Lifelong Learning and Learning 2.0

All right… Hi everyone! Hello strangers! This is my first Blog. I have written stuff before on the internet but never a blog and never in English, so please bear with me and don’t be too demanding with my English.
This Blog is about “Thing #1” of the 23 things that I should do as part of the grade for a college class. Thing #1 is about “Seven and 1/2 Habits of Highly Successful Lifelong Learners”. In a few words, these habits are goals, responsibility, attitude, confidence, planning, and to be a teacher and a player; to have fun when learning. Finally, the use of technology to enhance humans’ natural limits and to increase productivity is also an important habit.
I am a “Lifelong Learner” and I believe I have all of these habits although some come easier than others. I have immediate and long term goals. My immediate goals as a learner are to get the most out of this class (Instructional Technology Strategies) with the objective to improve my teaching. I teach Algebra 1 in a High School. Another immediate goal is to finish reading some books about classroom management and strategies as well as to learn more techniques and ideas to better prepare my students. My long term goal is to get a MAT (Master of Arts in Teaching). My real long term goal involves continuing education as far as I can go… maybe one day I decide to finish a Ph.D.

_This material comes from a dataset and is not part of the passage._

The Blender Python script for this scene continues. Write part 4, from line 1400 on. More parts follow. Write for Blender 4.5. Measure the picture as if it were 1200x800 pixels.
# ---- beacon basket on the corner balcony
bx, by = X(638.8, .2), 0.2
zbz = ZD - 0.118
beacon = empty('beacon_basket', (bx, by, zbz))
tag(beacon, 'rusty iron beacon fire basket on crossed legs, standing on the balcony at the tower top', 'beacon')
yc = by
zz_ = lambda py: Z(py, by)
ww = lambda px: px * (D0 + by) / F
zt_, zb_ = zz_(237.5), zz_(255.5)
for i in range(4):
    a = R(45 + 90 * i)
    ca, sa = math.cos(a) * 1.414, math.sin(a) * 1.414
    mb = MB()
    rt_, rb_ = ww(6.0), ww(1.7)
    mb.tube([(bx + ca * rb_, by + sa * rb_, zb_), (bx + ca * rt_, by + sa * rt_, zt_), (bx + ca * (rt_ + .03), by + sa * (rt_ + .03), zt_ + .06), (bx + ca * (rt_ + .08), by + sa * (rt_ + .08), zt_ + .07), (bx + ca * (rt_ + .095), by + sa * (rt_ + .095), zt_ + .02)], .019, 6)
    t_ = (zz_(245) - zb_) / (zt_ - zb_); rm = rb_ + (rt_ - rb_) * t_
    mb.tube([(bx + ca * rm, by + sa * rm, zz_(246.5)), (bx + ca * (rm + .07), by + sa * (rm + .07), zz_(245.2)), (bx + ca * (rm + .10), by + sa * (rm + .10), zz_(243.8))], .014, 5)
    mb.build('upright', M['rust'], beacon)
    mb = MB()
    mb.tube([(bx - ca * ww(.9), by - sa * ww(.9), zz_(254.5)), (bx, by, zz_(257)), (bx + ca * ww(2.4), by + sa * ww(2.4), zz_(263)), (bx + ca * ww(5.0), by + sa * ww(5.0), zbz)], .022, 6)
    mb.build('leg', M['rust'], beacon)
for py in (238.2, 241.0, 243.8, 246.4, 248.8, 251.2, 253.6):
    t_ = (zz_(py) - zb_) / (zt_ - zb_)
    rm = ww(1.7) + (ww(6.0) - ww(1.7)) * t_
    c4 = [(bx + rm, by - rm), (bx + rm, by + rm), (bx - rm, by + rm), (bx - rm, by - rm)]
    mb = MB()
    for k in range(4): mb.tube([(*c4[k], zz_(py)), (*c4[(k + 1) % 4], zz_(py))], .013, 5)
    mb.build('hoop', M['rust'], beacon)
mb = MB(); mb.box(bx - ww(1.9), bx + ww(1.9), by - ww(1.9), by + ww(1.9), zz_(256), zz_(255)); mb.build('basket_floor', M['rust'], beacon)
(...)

I am responsible, confident and have a positive learning attitude. I am a teacher who loves to see the spark of understanding in my students' faces. I enjoy teaching more than anything; I always did, even when I was a kid.
I like discipline. Discipline is crucial in any classroom, but especially in a math classroom. However, my students know that there is a very young side in me. When there is time to play I am the first one in line.
The use of technology to my advantage is perhaps the easiest of all the habits. I’ve been a technology junkie since the invention of the computer. I was building computers and digital components based on Intel microprocessors 8080, 8086, 8088 and also Z80 since my college years in the eighties (I graduated in 1986 with a Master in Physics and Mathematics and a concentration in digital electronics for automation of physics experiments).
The hardest habit for me is what I call planning: “Create your own learning toolbox”. I think is harder because it requires organization and planning ahead. I am not necessarily a disorganized person, but I have to admit that I am not very organized either. Also, I like adventure and the factor of surprise and spontaneity!
I suppose I should work on improving all of the habits, especially this last one: Planning and creating a learning toolbox.